Well, it's been a couple of weeks now,and the weather at my place in southern Sydney has decided to turn it on. Good seeing and clear of cloud so far.
It's my new (to me) SBIGs first light, and I'm trying to get my head around the complexities of a proper, cooled CCD astro camera after using a DSLR for a while. I'm using CCDsoft for series aquisition of the ubiquitous M42 at the moment, and trying various length exposures at -5C to see what it captures and how it reacts. I've seen it gobble up the base trap stars and surrounding points of light in under 1/2 sec. The core starts to burn at 2 secs, and at 10 (which is where I am now) the nebulosity is starting to really grow. Geez this thing is sensitive. I'm worried now how I'm going to keep the blooming under conrol. I may upgrade the chip later to the micro-lensed KAF-1602 which I can import from the USA now for around $200. I'll see how the KAF-1600 goes first though.

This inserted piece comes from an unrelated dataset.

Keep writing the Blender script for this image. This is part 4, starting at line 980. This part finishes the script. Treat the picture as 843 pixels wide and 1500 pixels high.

Yikers - it's a heck of a learning curve! Lots of fun though....
Yes Robin - an ST-8i, the industrial version without the autoguide chip. I have an external autoguide setup anyway, so this isn't a problem. Some say that the "i" was a better performer than the ST-8 because of it. I don't know if that's true or not - but I think that filters won't get in the way of the guide chip with this camera.
Wow... :e
Man are you crazy... a 60 minute sub. I don't believe it. I expect the whole image to be white washed knowing how sensitive th chip is.
Please post it.
Here you go Matty
Surprisingly, apart from the noise (had sensor cooled to -5C because ambient was so warm at 22C) the core is obviously overdone, but the detail is starting to appear. I'll incorporate it into the rest and re-stack today sometime. Remember - this is a one hour (3600sec) single frame. Please excuse the rotation - I didn't really bother wasting time to properly polar align. I literally pointed it with a pocket compass and nuged it a bit to compensate for mag declination. LOL!
Surprisingly, apart from the noise (had sensor cooled to -5C because ambient was so warm at 22C) the core is obviously overdone, but the detail is starting to appear. I'll incorporate it into the rest and re-stack today sometime. Remember - this is a one hour (3600sec) single frame. Please excuse the rotation - I didn't really bother wasting time to properly polar align. I literally pointed it with a pocket compass and nuged it a bit to compensate for mag declination. LOL!
That's looks great Chris. I would've expected the core to be burnt out some more but the fainter details look great. It's going to look great with the other images incorporated.